PROBLEM DETAILS:
Omit every image, and transcribe the remaining entries exactly as given.
BEGIN RECORDS SHOWN
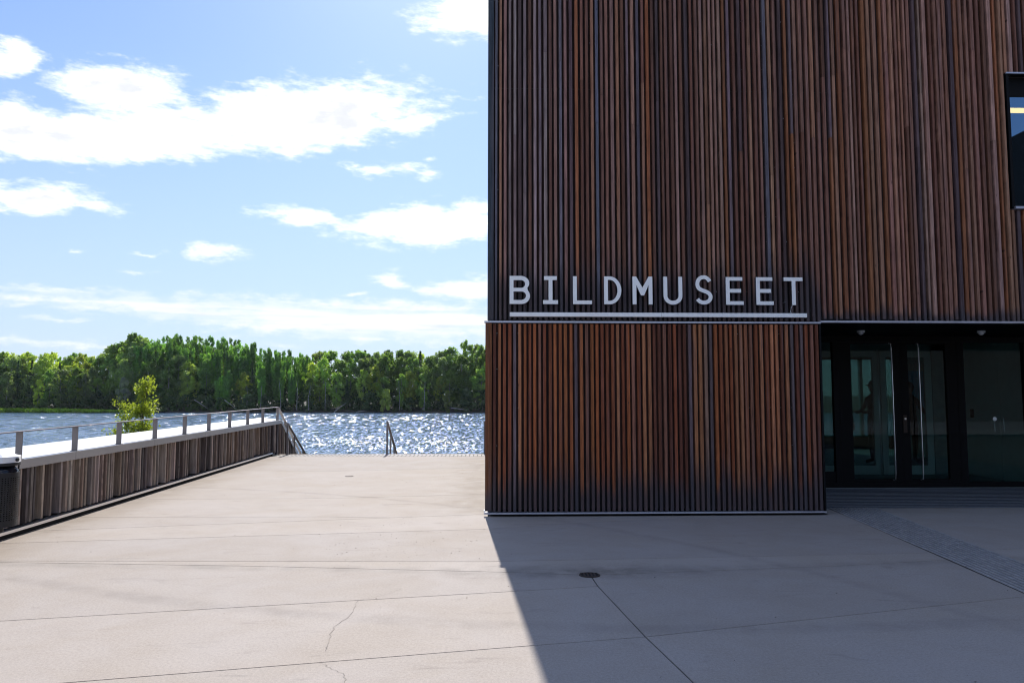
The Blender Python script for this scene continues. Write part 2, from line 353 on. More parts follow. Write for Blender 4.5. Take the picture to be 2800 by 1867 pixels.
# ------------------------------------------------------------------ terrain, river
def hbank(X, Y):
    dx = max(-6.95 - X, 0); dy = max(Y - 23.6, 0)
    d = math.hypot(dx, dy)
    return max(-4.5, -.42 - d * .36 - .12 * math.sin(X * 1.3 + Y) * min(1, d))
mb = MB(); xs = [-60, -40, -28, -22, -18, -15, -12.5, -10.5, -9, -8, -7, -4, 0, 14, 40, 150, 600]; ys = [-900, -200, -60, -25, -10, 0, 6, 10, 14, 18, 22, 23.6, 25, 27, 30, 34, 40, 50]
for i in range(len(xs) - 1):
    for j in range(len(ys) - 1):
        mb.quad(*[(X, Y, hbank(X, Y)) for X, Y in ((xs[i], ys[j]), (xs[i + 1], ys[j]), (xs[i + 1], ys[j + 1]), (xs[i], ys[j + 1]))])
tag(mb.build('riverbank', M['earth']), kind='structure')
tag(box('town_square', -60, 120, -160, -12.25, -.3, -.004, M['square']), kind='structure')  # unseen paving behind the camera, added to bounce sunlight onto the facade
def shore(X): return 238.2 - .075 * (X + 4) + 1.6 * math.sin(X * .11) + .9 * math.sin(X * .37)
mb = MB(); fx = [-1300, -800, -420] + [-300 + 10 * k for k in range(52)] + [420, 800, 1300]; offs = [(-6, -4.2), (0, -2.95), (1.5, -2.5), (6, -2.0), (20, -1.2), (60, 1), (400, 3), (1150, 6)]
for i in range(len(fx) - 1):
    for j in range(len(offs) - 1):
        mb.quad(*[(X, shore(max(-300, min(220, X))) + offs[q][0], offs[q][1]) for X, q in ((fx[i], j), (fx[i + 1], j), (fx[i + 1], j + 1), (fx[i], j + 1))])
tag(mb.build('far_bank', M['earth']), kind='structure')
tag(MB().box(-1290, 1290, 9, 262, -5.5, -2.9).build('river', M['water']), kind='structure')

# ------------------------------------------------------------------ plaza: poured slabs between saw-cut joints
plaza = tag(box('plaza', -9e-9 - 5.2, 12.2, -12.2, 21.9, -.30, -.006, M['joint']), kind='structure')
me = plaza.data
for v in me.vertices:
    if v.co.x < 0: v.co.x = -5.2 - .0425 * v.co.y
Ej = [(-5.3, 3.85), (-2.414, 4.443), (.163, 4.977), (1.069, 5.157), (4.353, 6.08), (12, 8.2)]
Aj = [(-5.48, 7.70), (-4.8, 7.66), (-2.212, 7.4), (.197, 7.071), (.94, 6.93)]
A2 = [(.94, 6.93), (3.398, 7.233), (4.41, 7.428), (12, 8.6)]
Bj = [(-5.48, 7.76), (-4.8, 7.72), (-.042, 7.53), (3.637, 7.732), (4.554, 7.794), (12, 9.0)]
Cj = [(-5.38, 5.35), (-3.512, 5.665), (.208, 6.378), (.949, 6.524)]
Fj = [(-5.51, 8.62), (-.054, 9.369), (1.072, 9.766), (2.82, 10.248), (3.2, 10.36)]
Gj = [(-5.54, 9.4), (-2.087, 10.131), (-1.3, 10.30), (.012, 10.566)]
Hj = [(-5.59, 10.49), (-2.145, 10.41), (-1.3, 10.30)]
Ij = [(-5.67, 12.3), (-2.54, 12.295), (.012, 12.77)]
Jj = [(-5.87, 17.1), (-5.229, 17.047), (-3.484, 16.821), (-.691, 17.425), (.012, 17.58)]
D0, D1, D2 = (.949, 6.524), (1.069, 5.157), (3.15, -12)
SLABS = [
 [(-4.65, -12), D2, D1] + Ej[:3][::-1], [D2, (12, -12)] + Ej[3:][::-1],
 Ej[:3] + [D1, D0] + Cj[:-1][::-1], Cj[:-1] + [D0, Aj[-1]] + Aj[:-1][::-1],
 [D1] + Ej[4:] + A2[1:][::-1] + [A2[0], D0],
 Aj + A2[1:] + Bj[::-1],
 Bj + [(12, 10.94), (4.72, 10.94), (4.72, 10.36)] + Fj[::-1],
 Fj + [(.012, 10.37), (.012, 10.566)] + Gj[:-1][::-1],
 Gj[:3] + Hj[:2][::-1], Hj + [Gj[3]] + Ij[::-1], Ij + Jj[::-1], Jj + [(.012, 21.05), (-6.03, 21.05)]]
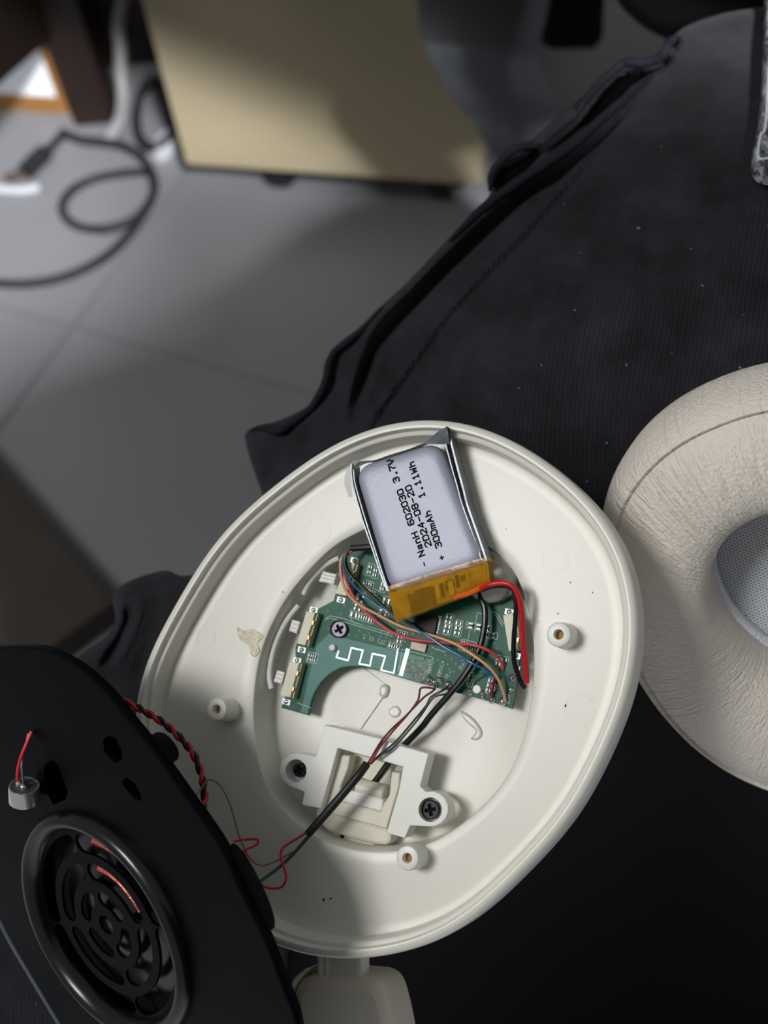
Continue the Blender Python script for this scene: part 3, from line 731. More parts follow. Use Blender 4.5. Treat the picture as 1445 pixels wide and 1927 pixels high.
END RECORDS SHOWN
WRITTEN SOLUTION:
The Blender Python script for this scene continues. Write part 2, from line 353 on. More parts follow. Write for Blender 4.5. Take the picture to be 2800 by 1867 pixels.
# ------------------------------------------------------------------ terrain, river
def hbank(X, Y):
    dx = max(-6.95 - X, 0); dy = max(Y - 23.6, 0)
    d = math.hypot(dx, dy)
    return max(-4.5, -.42 - d * .36 - .12 * math.sin(X * 1.3 + Y) * min(1, d))
mb = MB(); xs = [-60, -40, -28, -22, -18, -15, -12.5, -10.5, -9, -8, -7, -4, 0, 14, 40, 150, 600]; ys = [-900, -200, -60, -25, -10, 0, 6, 10, 14, 18, 22, 23.6, 25, 27, 30, 34, 40, 50]
for i in range(len(xs) - 1):
    for j in range(len(ys) - 1):
        mb.quad(*[(X, Y, hbank(X, Y)) for X, Y in ((xs[i], ys[j]), (xs[i + 1], ys[j]), (xs[i + 1], ys[j + 1]), (xs[i], ys[j + 1]))])
tag(mb.build('riverbank', M['earth']), kind='structure')
tag(box('town_square', -60, 120, -160, -12.25, -.3, -.004, M['square']), kind='structure')  # unseen paving behind the camera, added to bounce sunlight onto the facade
def shore(X): return 238.2 - .075 * (X + 4) + 1.6 * math.sin(X * .11) + .9 * math.sin(X * .37)
mb = MB(); fx = [-1300, -800, -420] + [-300 + 10 * k for k in range(52)] + [420, 800, 1300]; offs = [(-6, -4.2), (0, -2.95), (1.5, -2.5), (6, -2.0), (20, -1.2), (60, 1), (400, 3), (1150, 6)]
for i in range(len(fx) - 1):
    for j in range(len(offs) - 1):
        mb.quad(*[(X, shore(max(-300, min(220, X))) + offs[q][0], offs[q][1]) for X, q in ((fx[i], j), (fx[i + 1], j), (fx[i + 1], j + 1), (fx[i], j + 1))])
tag(mb.build('far_bank', M['earth']), kind='structure')
tag(MB().box(-1290, 1290, 9, 262, -5.5, -2.9).build('river', M['water']), kind='structure')

# ------------------------------------------------------------------ plaza: poured slabs between saw-cut joints
plaza = tag(box('plaza', -9e-9 - 5.2, 12.2, -12.2, 21.9, -.30, -.006, M['joint']), kind='structure')
me = plaza.data
for v in me.vertices:
    if v.co.x < 0: v.co.x = -5.2 - .0425 * v.co.y
Ej = [(-5.3, 3.85), (-2.414, 4.443), (.163, 4.977), (1.069, 5.157), (4.353, 6.08), (12, 8.2)]
Aj = [(-5.48, 7.70), (-4.8, 7.66), (-2.212, 7.4), (.197, 7.071), (.94, 6.93)]
A2 = [(.94, 6.93), (3.398, 7.233), (4.41, 7.428), (12, 8.6)]
Bj = [(-5.48, 7.76), (-4.8, 7.72), (-.042, 7.53), (3.637, 7.732), (4.554, 7.794), (12, 9.0)]
Cj = [(-5.38, 5.35), (-3.512, 5.665), (.208, 6.378), (.949, 6.524)]
Fj = [(-5.51, 8.62), (-.054, 9.369), (1.072, 9.766), (2.82, 10.248), (3.2, 10.36)]
Gj = [(-5.54, 9.4), (-2.087, 10.131), (-1.3, 10.30), (.012, 10.566)]
Hj = [(-5.59, 10.49), (-2.145, 10.41), (-1.3, 10.30)]
Ij = [(-5.67, 12.3), (-2.54, 12.295), (.012, 12.77)]
Jj = [(-5.87, 17.1), (-5.229, 17.047), (-3.484, 16.821), (-.691, 17.425), (.012, 17.58)]
D0, D1, D2 = (.949, 6.524), (1.069, 5.157), (3.15, -12)
SLABS = [
 [(-4.65, -12), D2, D1] + Ej[:3][::-1], [D2, (12, -12)] + Ej[3:][::-1],
 Ej[:3] + [D1, D0] + Cj[:-1][::-1], Cj[:-1] + [D0, Aj[-1]] + Aj[:-1][::-1],
 [D1] + Ej[4:] + A2[1:][::-1] + [A2[0], D0],
 Aj + A2[1:] + Bj[::-1],
 Bj + [(12, 10.94), (4.72, 10.94), (4.72, 10.36)] + Fj[::-1],
 Fj + [(.012, 10.37), (.012, 10.566)] + Gj[:-1][::-1],
 Gj[:3] + Hj[:2][::-1], Hj + [Gj[3]] + Ij[::-1], Ij + Jj[::-1], Jj + [(.012, 21.05), (-6.03, 21.05)]]
Continue the Blender Python script for this scene: part 3, from line 731. More parts follow. Use Blender 4.5. Treat the picture as 1445 pixels wide and 1927 pixels high.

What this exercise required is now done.